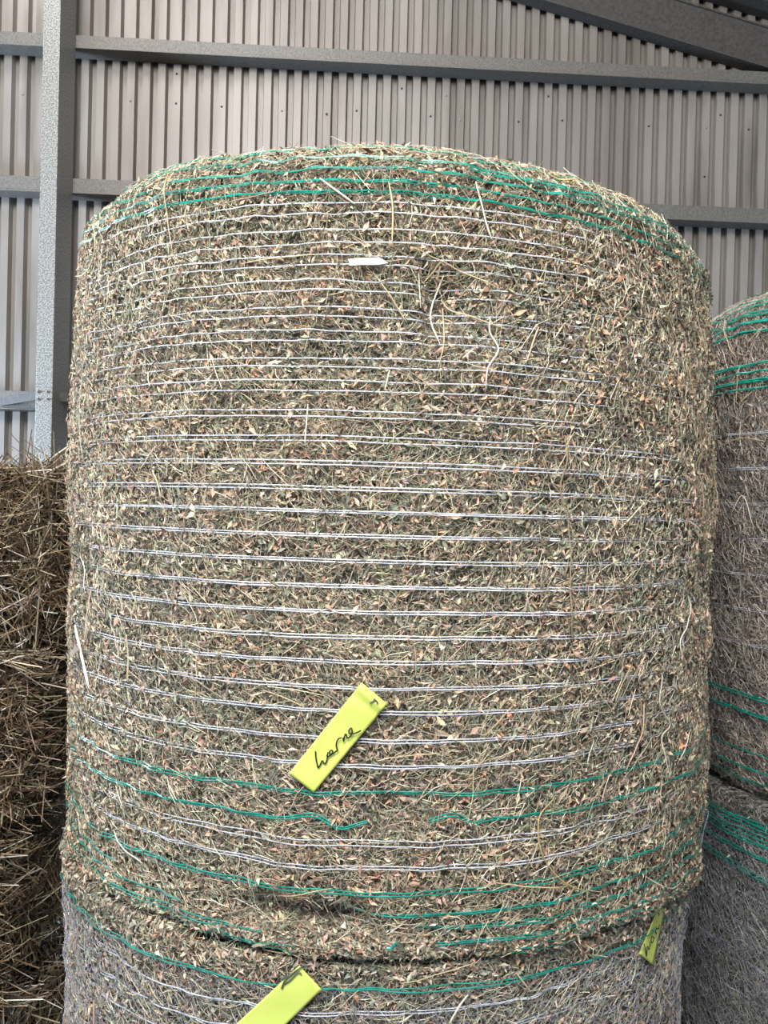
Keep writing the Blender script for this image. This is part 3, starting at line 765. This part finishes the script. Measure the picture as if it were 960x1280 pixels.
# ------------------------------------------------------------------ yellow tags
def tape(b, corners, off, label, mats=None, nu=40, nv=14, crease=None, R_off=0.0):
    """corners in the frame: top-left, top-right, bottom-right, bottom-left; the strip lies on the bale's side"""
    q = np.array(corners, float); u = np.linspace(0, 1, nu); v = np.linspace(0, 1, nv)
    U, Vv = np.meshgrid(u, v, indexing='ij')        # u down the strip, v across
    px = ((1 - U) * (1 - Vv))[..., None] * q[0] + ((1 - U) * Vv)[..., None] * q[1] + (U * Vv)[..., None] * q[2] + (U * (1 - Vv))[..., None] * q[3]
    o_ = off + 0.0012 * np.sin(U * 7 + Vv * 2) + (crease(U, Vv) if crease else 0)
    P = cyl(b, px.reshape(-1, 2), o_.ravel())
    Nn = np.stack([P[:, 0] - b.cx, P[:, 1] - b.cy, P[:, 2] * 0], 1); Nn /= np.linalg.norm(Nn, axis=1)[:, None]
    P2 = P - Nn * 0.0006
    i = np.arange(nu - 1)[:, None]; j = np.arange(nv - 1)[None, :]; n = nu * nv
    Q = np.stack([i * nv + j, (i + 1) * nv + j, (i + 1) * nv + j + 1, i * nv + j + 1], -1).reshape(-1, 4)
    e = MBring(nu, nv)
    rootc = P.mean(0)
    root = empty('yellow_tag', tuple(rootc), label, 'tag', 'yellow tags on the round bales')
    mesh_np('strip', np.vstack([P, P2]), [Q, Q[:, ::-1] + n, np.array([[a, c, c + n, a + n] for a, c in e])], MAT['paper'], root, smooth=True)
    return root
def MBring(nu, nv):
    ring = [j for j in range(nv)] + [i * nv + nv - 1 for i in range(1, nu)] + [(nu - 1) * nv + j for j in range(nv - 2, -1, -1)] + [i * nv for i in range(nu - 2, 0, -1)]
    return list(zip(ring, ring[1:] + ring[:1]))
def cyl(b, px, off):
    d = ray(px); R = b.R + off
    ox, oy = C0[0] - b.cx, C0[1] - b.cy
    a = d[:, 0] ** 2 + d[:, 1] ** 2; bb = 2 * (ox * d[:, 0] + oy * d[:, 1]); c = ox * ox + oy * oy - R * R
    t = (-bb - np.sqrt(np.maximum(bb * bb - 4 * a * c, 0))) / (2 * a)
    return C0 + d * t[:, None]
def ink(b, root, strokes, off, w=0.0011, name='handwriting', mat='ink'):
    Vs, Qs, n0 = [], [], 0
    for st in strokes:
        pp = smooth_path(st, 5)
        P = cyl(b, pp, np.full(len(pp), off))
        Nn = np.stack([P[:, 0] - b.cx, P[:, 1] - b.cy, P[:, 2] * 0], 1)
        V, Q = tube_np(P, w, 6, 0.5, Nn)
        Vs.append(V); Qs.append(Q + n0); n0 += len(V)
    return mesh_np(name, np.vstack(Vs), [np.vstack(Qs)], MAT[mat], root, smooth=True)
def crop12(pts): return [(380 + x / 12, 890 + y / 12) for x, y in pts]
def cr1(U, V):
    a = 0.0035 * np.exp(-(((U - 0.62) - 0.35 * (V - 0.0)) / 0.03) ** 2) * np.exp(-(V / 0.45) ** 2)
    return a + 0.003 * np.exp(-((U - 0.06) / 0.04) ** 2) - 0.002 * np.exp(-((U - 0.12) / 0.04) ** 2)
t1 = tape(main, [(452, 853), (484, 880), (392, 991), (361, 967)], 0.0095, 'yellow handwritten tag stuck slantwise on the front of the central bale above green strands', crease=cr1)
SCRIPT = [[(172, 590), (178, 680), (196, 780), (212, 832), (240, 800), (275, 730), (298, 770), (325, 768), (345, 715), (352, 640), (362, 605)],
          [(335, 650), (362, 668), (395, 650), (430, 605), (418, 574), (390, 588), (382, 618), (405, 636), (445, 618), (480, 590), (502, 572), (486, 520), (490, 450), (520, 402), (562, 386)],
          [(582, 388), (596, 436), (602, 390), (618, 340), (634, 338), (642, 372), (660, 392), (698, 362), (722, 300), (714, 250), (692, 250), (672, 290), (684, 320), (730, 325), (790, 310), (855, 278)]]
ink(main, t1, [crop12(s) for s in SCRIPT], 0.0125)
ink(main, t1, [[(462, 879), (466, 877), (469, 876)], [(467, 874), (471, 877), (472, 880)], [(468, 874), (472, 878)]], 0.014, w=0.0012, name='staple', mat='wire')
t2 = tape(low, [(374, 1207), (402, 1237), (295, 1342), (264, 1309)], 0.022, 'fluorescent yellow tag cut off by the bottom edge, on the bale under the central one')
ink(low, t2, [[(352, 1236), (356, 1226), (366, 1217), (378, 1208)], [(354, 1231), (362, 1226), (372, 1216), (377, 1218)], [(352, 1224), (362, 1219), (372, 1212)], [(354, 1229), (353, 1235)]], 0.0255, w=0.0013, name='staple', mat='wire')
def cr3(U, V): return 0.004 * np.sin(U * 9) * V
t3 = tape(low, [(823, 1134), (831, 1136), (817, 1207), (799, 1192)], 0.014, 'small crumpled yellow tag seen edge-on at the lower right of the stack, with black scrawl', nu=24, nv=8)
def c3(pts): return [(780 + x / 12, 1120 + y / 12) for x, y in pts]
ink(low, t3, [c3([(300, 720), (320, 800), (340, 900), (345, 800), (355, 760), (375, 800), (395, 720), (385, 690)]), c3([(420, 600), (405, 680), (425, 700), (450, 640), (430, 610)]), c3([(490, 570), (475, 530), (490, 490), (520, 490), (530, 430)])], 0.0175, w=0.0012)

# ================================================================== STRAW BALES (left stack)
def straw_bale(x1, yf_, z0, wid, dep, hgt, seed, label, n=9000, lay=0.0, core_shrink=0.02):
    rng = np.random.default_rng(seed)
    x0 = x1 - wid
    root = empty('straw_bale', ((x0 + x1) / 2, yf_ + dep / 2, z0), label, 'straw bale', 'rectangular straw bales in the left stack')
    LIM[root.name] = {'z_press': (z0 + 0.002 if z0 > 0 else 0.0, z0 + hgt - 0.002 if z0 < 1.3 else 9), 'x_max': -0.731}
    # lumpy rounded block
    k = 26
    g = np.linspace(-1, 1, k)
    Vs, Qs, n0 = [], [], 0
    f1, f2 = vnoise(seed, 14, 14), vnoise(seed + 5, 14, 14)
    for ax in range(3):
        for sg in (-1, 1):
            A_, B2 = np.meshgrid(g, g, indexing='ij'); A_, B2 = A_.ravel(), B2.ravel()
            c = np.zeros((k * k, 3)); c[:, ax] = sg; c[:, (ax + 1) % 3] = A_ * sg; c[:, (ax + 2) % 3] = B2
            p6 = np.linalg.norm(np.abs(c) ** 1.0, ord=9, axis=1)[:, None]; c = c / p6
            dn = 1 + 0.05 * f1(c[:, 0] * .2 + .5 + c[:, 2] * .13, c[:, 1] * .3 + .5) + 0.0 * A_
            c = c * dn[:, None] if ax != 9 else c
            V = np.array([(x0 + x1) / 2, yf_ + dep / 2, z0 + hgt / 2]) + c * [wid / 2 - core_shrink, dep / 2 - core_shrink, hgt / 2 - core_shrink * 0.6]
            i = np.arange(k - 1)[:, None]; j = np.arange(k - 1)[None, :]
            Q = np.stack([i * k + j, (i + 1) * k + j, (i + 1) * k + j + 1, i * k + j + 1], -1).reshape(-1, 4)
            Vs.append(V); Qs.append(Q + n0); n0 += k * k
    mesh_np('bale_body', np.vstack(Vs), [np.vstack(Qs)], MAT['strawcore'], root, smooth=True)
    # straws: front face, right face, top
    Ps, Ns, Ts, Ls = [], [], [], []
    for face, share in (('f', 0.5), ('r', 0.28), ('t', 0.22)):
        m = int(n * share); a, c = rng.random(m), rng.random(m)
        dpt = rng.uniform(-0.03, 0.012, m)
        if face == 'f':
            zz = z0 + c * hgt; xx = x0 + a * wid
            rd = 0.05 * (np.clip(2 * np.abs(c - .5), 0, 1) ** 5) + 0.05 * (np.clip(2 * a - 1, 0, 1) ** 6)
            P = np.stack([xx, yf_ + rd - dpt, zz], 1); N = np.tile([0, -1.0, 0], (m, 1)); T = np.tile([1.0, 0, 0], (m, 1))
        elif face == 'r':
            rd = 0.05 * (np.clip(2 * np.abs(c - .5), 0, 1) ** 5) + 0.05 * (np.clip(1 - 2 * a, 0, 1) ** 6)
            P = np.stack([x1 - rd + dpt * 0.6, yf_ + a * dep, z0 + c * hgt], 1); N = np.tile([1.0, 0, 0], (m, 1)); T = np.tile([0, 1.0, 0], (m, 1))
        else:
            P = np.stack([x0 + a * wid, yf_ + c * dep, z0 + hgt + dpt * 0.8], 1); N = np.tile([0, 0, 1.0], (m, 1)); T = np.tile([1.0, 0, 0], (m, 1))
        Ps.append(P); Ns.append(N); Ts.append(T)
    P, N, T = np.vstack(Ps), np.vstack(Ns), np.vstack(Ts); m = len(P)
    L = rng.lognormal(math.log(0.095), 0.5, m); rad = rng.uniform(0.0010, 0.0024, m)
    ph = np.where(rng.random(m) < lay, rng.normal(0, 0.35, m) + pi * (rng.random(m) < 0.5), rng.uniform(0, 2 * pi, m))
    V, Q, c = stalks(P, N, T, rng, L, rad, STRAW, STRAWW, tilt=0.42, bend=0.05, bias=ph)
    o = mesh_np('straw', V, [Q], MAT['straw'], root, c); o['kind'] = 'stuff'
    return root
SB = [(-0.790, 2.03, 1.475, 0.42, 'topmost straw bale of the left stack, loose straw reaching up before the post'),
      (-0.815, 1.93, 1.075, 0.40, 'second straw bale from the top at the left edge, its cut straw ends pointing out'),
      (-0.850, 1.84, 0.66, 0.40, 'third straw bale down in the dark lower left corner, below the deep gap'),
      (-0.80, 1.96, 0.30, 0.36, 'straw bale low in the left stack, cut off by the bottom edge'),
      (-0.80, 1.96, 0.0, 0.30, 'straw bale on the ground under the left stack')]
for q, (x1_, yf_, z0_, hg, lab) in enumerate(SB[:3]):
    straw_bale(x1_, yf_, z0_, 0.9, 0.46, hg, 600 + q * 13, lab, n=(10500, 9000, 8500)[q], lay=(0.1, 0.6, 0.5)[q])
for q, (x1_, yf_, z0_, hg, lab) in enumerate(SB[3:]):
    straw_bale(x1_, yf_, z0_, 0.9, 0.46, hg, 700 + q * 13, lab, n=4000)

• **Problem to solve**
Your output consists solely of the lines from the one with "straw_bale(x1_, yf_, z0_, 0.9, 0.46, hg, 600" through the last line, copied exactly.

• **The reply**
    straw_bale(x1_, yf_, z0_, 0.9, 0.46, hg, 600 + q * 13, lab, n=(10500, 9000, 8500)[q], lay=(0.1, 0.6, 0.5)[q])
for q, (x1_, yf_, z0_, hg, lab) in enumerate(SB[3:]):
    straw_bale(x1_, yf_, z0_, 0.9, 0.46, hg, 700 + q * 13, lab, n=4000)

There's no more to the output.